An ominous signal of the competition that Doshi describes is playing out in US trade policy. A little more than a week ago, the Biden administration strategically leaked news that it had completed a review of US-China trade policy and would soon announce new Section 301 trade cases against China, which could lead to new tariffs. In an interview that Capstone conducted with trade expert Chad Bown, it became clear that a dramatic rollback of Trump-era tariffs is unlikely. Instead, we are likely to see a shift in emphasis. Where Trump was focused on the forced transfer of intellectual property, Biden is focused on state subsidies and industrial policy. Where Trump was focused on putting tariffs on inputs like steel, Biden is likely to be more focused on finished products.

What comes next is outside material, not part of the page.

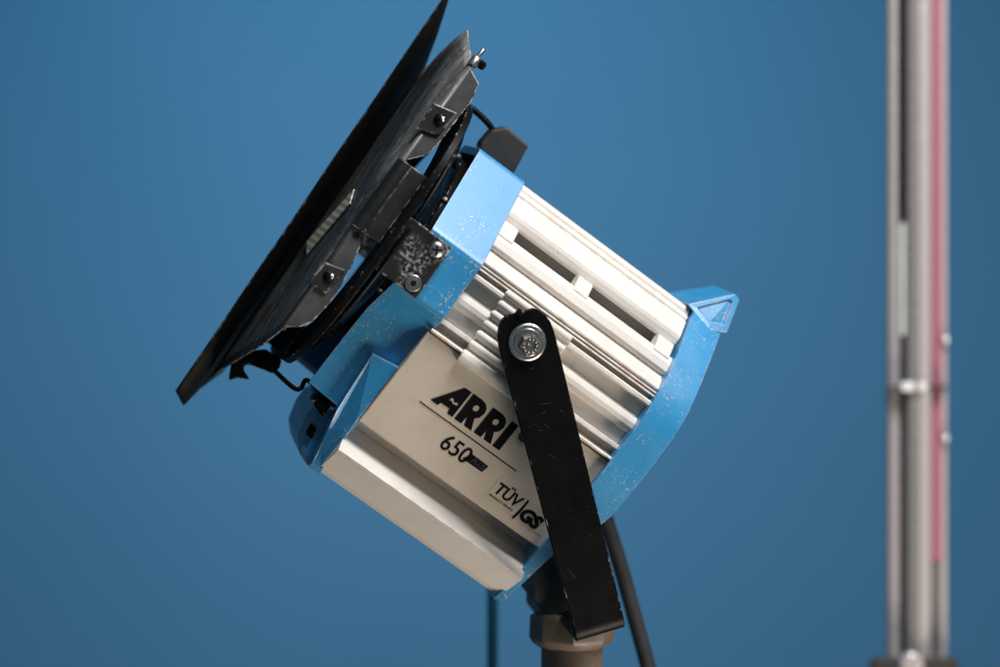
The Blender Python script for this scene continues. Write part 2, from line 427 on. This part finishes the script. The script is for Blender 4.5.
# -- barn door frame (rolled about the optical axis)
RO = math.radians(4)
def B(a, v, t):                       # frame coordinates: v up, t sideways, rolled
    return P(a, 47+v*math.cos(RO)+t*math.sin(RO), t*math.cos(RO)-v*math.sin(RO))
def sq(h, r, n=10):
    pts = []
    for cx, cy, a0 in ((1, 1, 0), (-1, 1, 90), (-1, -1, 180), (1, -1, 270)):
        for k in range(n+1):
            an = math.radians(a0+90*k/n); pts.append((cx*(h-r)+r*math.cos(an), cy*(h-r)+r*math.sin(an)))
    return pts
outer = sq(152, 105); n = len(outer)
inner = [((lambda L: (x*126/L, y*126/L))(math.hypot(x, y))) for x, y in outer]
mid = sq(148, 102)
bm = bmesh.new()
rr = [[B(-201, v, t) for v, t in outer], [B(-193.5, v, t) for v, t in outer], [B(-193.5, v, t) for v, t in mid], [B(-198, v, t) for v, t in mid], [B(-198, v, t) for v, t in inner], [B(-201, v, t) for v, t in inner]]
vs = [[bm.verts.new(p) for p in r] for r in rr]
for i in range(6):
    for j in range(n):
        q = (vs[i][j], vs[i][(j+1) % n], vs[(i+1) % 6][(j+1) % n], vs[(i+1) % 6][j])
        bm.faces.new(q)
frame = smooth_by(obj('barn_door_frame', bm, BLACK, lamp, bevel=.8), 40)
bm = bmesh.new()
ring = [B(-186, 136*math.cos(k*math.pi/32), 136*math.sin(k*math.pi/32)) for k in range(65)]
tube(bm, ring, 3, 10)
obj('filter_wire', bm, BLACK, frame, smooth=True)

# leaves: sheet spanned between a lower and an upper edge curve
def sheet(name, lower, upper, m, parent, ns=24, thick=1.8, dent=1.0, bulge=None):
    n = len(lower); bm = bmesh.new(); g = []
    for i in range(n):
        p0, p1 = Q(*lower[i]), Q(*upper[i]); row = []
        for k in range(ns+1):
            s = k/ns; p = p0.lerp(p1, s)
            d = dent*S*math.sin(i*1.7+k*.55)*math.sin(k*.31+.6)
            if bulge: p = p+bulge(i/(n-1), s)
            row.append(bm.verts.new(p+Vector((d*.6, 0, 0))))
        g.append(row)
    for i in range(n-1):
        for k in range(ns): bm.faces.new((g[i][k], g[i+1][k], g[i+1][k+1], g[i][k+1]))
    o = obj(name, bm, m, parent, smooth=True)
    md = o.modifiers.new('thickness', 'SOLIDIFY'); md.thickness = thick*S; md.offset = 0
    return o
lower = [(284, 327, 150), (277, 333, 128), (262, 345, 80), (236, 361, 0), (222, 369, -30), (208, 380, -60)]
upper = [(472, 64, 105), (467, 30, 75), (457, 38, 45), (438, 56, -8), (430, 64, -32), (421, 73, -58)]
near = sheet('leaf', lower, upper, LEAF, frame, dent=.8)
lower = [(176, 391, -15), (183, 405, -45), (200, 388, -95), (222, 372, -140)]
upper = [(452, -14, -20), (437, 33, -62), (423, 72, -100), (408, 112, -140)]
far = sheet('leaf', lower, upper, LEAFSHADE, frame, dent=.6)
far['label'] = 'dark outermost leaf in shadow'
for sg in (1, -1):                      # two narrow leaves folded shut behind the wide ones
    bm = bmesh.new()
    q = [B(-207, sg*146, -86), B(-207, sg*146, 86), B(-212, sg*62, 66), B(-212, sg*62, -66)]
    r2 = [p+P(1.8, 0, 0) for p in q]
    loft(bm, [q, r2]); obj('leaf', bm, LEAFSHADE, frame)
# foil label on the near leaf
pa, pb, pc, pd = Q(353, 193, 2), Q(346, 203, 16), Q(313, 252, 16), Q(308, 249, -2)
def on_leaf(px, py, k=3.2):
    # nearest spot of the ruled sheet along the view ray, lifted slightly off it
    best = None
    lo = [(284, 327, 150), (277, 333, 128), (262, 345, 80), (236, 361, 0), (222, 369, -30), (208, 380, -60)]
    up = [(472, 64, 105), (467, 30, 75), (457, 38, 45), (438, 56, -8), (430, 64, -32), (421, 73, -58)]
    for i in range(len(lo)-1):
        for f in range(0, 21):
            ff = f/20
            a0 = [lo[i][j]*(1-ff)+lo[i+1][j]*ff for j in range(3)]; b0 = [up[i][j]*(1-ff)+up[i+1][j]*ff for j in range(3)]
            p0, p1 = Q(*lo[i]).lerp(Q(*lo[i+1]), ff), Q(*up[i]).lerp(Q(*up[i+1]), ff)
            for s in range(0, 101):
                p = p0.lerp(p1, s/100); w = -p.y/S; q = Q(px, py, w)
                d = (p-q).length
                if best is None or d < best[0]: best = (d, p)
    return best[1]+P(-k*.9, 0, k*.6)
LC = [on_leaf(*p) for p in ((356, 191), (352, 205), (309, 256), (309, 243))]
bm = bmesh.new(); loft(bm, [LC, [p+P(1.2, 0, 0) for p in LC]])
obj('leaf_label', bm, LABEL, frame)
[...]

Last week also saw a significant new alliance explicitly created to challenge China’s growing power in Asia. The US and the United Kingdom announced a partnership to assist Australia in building nuclear-powered submarines. The deal is specifically designed to be a part of a strategic containment of growing Chinese power in the region. The motivation for the alliance in Australia was accelerated by recent Chinese attempts to use heavy-handed economic coercion against the country. The Chinese attempts at bullying Australia backfired, leading directly to the new alliance. However, in a sign that the Biden administration is still struggling to communicate effectively with some US allies, the new alliance set off a firestorm in France who had been negotiating for the past five years to supply Australia with conventional submarines.

Investors are likely aware of the mounting trade and national security challenges facing Chinese investments. Many investors have described their Chinese investment strategies as being specifically designed to avoid the US-China nexus, preferring to focus on Chinese companies that serve the domestic market. However, this “safer” strategy may also run afoul of US policy and investment firm’s own ESG principles. Policies meant to prohibit US investors from investing in or trading with companies that use forced labor are set to accelerate after the declaration this past January that the CCP was committing genocide against the Muslim ethnic minority Uyghurs in the Xinjiang Autonomous Region of China. Experts Capstone met with recently suggest it is almost impossible for a US company to certify that a Chinese company has no link to the practice of forced labor somewhere in their supply chain.

Many of my most recent conversations with corporate and investor clients suggest an increasing concern that these risks will only accelerate.